ふたご座
無意味を超えて
アウトサイダーとは何者か?
今週のふたご座は、「アウトサイダー」という仮面をかぶってインサイダーへの批評性を担保させていくような星回り。あるいは、終わりなき日常からの逸脱を宣言していくこと。
アウトサイダー・アートという言葉を見かけることも増えてきた昨今ですが、1950年代、アウトサイダーという言葉をひとつの生き方として見出そうとしたのが、当時若干26歳のコリン・ウィルソンであり、その処女作である『アウトサイダー』でした。
「自分がもっとも自分となるような、つまり最大限に自己を表現できるような行動方式を見出すのが「アウトサイダー」の仕事である。……「アウトサイダー」は、たまたま自分が幸運に恵まれているから世界を肯定するのではなく、あくまでも自分の「意思」による肯定をしたいと願う。」
ただし、そうした願いの前提には、自分にはさしたる才能もなければ、達成すべき使命もなく、これといって伝えるべき感情もない。そんなものあるはずもない、という「持たざる者」としての怜悧な自覚があるのでなければならない。
生きる意味などないし、自分は無力だ。それでもなお、何らかの意味や目的を欲して、苦闘していくことになる。その永い苦闘のことをコリン・ウィルソンは「アウトサイダー」と呼んだ訳です。

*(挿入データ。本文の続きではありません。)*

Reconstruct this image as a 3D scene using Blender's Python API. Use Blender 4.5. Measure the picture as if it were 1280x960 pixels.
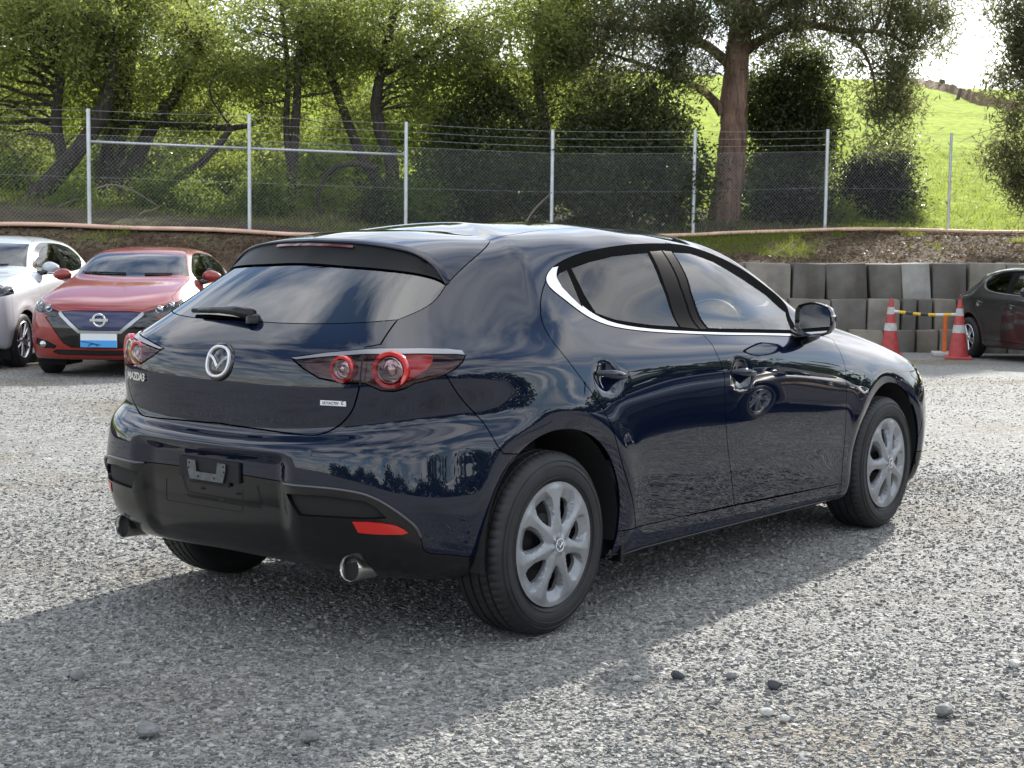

さて、自身のうちに棲みついた「アウトサイダー」とどうして付き合っていこうか。そんな問題をめぐって、ひとつの踏ん切りをつけていけたなら、今週はきっと飲み越すビールの味も変わってくるはず。
何かが起こりそうな気配を捉える
現代社会に暮らす私たちは、同じようなことばかり起こる日常の連続をごくごく平凡なことだとか、代わり映えしない退屈なことと思いすぎる傾向があります。
そこで、何か劇的な変化を求めてついつい変わったことをして有名になろうとしたり、海外旅行へ行ったり、家を変えたり、酔っ払らおうとしたりする。
けれど、何かが起こりそうな気配の発生してくる震源地というのは、非日常ではなく、むしろ日常の中に埋没して在るものです。一見、何も起こらない‟閑静な”シーンにこそ、目を向けるべき対象は潜んでいる。例えば、
「あの三流の付き人を演じているのは、一流の役者かも知れない」
といった、「ひょっとしたら」の感覚。それが幾度か重なり、「まさか」の渦となって高揚し始めてきたとき、人は「アウトサイダー」としての一歩を踏み出していくのだと思います。